L'auteure aborde sans langue de bois ou tabou, tous les aspects de ce fait divers hors de toutes les normes existantes. Elle n'hésite pas à revenir sur le mode d'éducation choisi par les Lindbergh pour leur progéniture : la méthode Watson, reconnue cruelle des années plus tard, favorisant l'autonomisation précoce des enfants, nécessaire dans une société cannibale où ils devront lutter pour ne pas être dévorés. Toute dépendance est une faiblesse, trop de câlins favorisent l'attachement nuisible et le besoin. Au nom de ces principes érigés en dogme par les parents Lindbergh, Betty est sommée de réveiller Charles Junior chaque nuit à heures régulières, depuis ses premiers mois de vie, pour le mettre sur le pot afin de provoquer une propreté que son jeune corps immature ne peut pas accomplir. L'auteure n'hésite pas non plus à rappeler les liens puissants du héros made in america – grand blond aux yeux bleu acier - avec le régime nazi admiré ni sa froideur et son indifférence publiquement affichées après l'enlèvement de son fiston. Ces faits historiquement connus ne justifient en rien, faut-il le préciser en cette période troublée, l'ignominie commise avec le meurtre d'un bébé. Pour bien mesurer son impact inouï, le mot « kidnapping » a été créé dans la langue anglaise et apparaît pour la première fois dans les suites de cet enlèvement avec demande de rançon.

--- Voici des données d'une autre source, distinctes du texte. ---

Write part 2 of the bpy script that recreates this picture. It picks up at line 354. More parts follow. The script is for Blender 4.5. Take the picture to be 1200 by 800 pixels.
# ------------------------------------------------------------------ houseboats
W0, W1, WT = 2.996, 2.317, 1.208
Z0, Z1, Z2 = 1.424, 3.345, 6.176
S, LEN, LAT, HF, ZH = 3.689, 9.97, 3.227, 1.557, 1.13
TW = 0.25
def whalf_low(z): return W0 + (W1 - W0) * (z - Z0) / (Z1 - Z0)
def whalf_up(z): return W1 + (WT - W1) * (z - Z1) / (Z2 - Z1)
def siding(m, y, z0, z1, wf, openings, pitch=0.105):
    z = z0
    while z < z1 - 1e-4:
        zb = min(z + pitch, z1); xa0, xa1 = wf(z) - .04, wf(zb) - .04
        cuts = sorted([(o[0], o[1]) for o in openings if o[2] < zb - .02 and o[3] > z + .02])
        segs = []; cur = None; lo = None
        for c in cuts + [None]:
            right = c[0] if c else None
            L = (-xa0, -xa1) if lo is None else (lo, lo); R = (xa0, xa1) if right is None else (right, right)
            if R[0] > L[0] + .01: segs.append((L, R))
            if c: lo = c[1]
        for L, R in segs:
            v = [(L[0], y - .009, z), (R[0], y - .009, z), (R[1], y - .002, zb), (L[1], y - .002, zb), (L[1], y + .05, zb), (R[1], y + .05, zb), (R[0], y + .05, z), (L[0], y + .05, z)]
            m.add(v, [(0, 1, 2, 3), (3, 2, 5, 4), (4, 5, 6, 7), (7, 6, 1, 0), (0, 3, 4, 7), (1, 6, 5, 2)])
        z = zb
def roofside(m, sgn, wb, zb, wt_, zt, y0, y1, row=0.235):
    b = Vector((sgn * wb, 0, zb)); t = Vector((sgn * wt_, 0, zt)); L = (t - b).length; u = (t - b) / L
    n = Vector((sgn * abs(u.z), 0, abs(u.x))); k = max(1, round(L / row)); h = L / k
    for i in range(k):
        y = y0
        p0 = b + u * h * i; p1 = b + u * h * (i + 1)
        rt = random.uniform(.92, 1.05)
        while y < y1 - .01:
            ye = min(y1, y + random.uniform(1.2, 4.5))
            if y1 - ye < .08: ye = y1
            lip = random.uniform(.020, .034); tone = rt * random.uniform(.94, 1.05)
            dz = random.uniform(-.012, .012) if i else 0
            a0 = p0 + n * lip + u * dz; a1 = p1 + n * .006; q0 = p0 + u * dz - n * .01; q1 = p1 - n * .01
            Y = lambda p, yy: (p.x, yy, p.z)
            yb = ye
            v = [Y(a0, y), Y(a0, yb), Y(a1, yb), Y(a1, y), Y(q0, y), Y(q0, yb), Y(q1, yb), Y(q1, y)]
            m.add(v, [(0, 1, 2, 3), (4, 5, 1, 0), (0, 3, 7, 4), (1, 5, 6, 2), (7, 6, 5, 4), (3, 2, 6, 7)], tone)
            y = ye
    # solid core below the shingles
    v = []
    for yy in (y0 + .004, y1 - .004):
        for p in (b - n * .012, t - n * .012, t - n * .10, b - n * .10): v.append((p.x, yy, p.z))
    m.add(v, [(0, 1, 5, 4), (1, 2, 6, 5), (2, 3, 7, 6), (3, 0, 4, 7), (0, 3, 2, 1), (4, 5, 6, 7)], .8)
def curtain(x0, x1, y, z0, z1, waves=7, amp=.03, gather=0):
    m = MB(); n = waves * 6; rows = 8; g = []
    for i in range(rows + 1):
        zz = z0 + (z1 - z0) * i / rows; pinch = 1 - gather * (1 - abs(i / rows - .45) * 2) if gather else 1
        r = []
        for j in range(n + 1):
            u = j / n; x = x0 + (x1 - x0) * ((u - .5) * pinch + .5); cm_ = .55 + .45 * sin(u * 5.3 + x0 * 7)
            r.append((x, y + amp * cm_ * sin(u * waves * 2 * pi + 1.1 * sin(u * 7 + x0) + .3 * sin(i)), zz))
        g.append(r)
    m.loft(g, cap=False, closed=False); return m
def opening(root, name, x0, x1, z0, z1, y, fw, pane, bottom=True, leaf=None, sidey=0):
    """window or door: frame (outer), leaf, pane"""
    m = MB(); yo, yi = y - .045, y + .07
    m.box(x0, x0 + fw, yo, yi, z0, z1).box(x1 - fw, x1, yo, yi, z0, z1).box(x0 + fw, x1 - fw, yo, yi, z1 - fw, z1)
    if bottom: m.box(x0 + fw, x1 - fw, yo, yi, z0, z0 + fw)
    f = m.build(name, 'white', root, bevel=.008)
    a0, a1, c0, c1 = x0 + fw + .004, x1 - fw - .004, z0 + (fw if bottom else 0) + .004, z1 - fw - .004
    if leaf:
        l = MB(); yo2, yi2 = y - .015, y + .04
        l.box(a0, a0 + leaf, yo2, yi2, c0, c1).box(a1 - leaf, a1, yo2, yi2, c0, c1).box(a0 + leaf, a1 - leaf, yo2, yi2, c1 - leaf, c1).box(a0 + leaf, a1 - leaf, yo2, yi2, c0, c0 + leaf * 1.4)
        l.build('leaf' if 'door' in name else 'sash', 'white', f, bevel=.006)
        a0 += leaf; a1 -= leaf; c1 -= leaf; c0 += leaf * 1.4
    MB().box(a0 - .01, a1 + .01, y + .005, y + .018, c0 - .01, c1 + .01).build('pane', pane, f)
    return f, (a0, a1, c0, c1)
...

Je salue l'immense travail documentaire de Mariah Fredericks qui est à la fois la qualité principale et le principal défaut de son ouvrage. Car en effet, si l'on choisit l'angle d'attaque romancé, est-il utile que l'enquête soit aussi fouillée, car jamais le lecteur ne sait avec certitude de quel côté réel ou imaginaire il se trouve. le mélange des genres brouille les cartes et c'est dommage, déprécie à mon sens, le boulot accompli, le rendant parfois invisible, voire inutile. Pour les lecteurs qui préfèrent les faits divers romancés aux documentaires ou enquêtes journalistiques, je signale à toutes fins utiles sur le même thème de l'enlèvement de Charles Lindbergh Junior, La voix du sang de Andrew Coburn, qui propose un scenario imaginaire très bien ficelé.